The Islamic extremist group known as ISIS (Islamic State of Iraq and Syria) generates about $1 million to $2 million a day from oil smuggling, organized crime, and donations from
wealthy sympathizers in countries including Qatar and Kuwait, CNN reports.
The organization, which is trying to create a separate Islamic state, or caliphate, has caused growing alarm for its atrocities, which include beheadings of Western journalists and aid workers.
Matthew Levitt, director of the Stein Program on Counterterrorism and Intelligence at the Washington Institute for Near East Policy in Washington, D.C., said ISIS is "the best-financed group we've ever seen," CNN reported.
ISIS demands money for all sorts of activities in territories it controls, including operating a business or using a highway.
"There are reports that people in Mosul (Iraq) who want to take money out of their own bank accounts need to make a 'voluntary' — not so voluntary — donation to the Islamic State, to ISIS," Levitt said, according to CNN. "So controlling territory has given them opportunities that other groups like al-Qaida, who haven't controlled real territory, haven't had."

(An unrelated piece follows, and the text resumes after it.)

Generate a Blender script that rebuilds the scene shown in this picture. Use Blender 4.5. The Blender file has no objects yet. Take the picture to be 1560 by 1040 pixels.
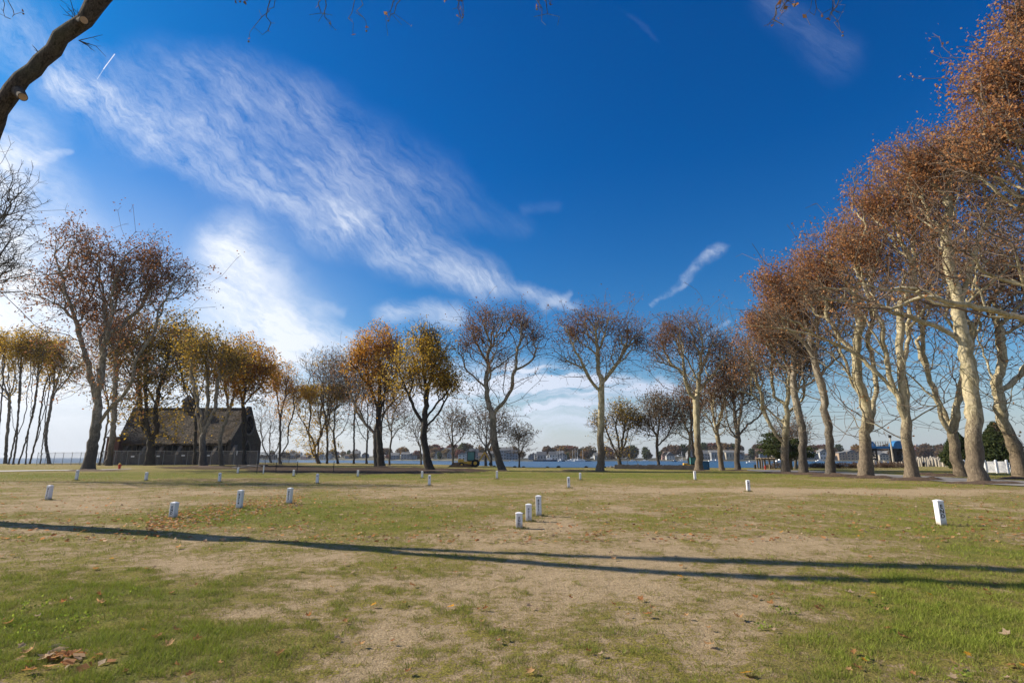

Because most of ISIS' money comes from the territories it overtakes, stemming the group’s financial support is difficult, said Howard Shatz, a senior economist at the Rand Corp.
“It smuggles, it extorts, it skims, it fences, it kidnaps and it shakes down. Although supposedly religiously inspired, its actions are more like those of an organized criminal cult,”
Shatz wrote for the New York Daily News.